*Task details:* Give back an exact copy of the lines from the start of the material through the line bearing "12, -.002)], seed=21)". Include both ends and nothing else.

*Dataset excerpt:*
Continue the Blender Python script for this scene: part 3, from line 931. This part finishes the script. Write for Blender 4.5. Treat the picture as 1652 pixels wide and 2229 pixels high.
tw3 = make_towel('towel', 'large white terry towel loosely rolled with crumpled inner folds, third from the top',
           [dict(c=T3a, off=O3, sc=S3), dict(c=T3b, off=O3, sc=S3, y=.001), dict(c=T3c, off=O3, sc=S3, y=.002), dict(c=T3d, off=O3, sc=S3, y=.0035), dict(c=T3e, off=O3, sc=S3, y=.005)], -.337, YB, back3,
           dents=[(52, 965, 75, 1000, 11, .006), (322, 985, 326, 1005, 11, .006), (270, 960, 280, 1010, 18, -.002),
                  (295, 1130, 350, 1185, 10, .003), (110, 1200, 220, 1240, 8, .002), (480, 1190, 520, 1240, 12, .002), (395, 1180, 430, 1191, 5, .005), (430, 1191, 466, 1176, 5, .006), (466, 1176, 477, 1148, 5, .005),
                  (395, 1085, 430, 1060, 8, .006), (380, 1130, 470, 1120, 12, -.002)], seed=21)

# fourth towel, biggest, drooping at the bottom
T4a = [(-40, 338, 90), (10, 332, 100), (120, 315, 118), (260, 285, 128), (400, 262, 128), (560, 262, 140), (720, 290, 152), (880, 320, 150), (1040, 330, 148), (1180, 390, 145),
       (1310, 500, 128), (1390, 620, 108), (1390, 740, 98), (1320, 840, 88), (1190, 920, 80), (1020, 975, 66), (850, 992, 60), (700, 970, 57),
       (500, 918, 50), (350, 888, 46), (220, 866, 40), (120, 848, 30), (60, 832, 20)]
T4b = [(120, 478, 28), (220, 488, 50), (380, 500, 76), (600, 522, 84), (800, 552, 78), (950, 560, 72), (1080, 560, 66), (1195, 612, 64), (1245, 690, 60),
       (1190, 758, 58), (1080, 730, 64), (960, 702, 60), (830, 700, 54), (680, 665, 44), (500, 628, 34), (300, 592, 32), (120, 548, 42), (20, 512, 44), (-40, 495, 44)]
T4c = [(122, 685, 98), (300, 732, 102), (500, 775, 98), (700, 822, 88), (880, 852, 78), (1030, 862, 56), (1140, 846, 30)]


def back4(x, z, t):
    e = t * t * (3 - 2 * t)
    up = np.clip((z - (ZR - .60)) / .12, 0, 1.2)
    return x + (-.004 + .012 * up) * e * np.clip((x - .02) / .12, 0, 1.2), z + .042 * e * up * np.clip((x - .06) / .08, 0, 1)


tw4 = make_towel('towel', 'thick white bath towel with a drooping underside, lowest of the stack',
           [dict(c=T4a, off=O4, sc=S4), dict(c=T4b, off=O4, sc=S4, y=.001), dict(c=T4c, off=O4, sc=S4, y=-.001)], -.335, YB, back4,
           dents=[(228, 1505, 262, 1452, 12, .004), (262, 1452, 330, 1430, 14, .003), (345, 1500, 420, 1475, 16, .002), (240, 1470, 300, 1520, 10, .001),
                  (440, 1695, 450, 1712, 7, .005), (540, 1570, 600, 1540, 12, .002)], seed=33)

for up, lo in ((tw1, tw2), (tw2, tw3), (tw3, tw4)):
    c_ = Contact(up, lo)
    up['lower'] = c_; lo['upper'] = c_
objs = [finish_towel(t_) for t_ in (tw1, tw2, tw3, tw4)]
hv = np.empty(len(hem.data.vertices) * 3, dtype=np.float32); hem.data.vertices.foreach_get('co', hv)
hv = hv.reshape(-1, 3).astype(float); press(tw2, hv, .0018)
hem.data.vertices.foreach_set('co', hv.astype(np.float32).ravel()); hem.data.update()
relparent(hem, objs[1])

*Solution to this task:*
Continue the Blender Python script for this scene: part 3, from line 931. This part finishes the script. Write for Blender 4.5. Treat the picture as 1652 pixels wide and 2229 pixels high.
tw3 = make_towel('towel', 'large white terry towel loosely rolled with crumpled inner folds, third from the top',
           [dict(c=T3a, off=O3, sc=S3), dict(c=T3b, off=O3, sc=S3, y=.001), dict(c=T3c, off=O3, sc=S3, y=.002), dict(c=T3d, off=O3, sc=S3, y=.0035), dict(c=T3e, off=O3, sc=S3, y=.005)], -.337, YB, back3,
           dents=[(52, 965, 75, 1000, 11, .006), (322, 985, 326, 1005, 11, .006), (270, 960, 280, 1010, 18, -.002),
                  (295, 1130, 350, 1185, 10, .003), (110, 1200, 220, 1240, 8, .002), (480, 1190, 520, 1240, 12, .002), (395, 1180, 430, 1191, 5, .005), (430, 1191, 466, 1176, 5, .006), (466, 1176, 477, 1148, 5, .005),
                  (395, 1085, 430, 1060, 8, .006), (380, 1130, 470, 1120, 12, -.002)], seed=21)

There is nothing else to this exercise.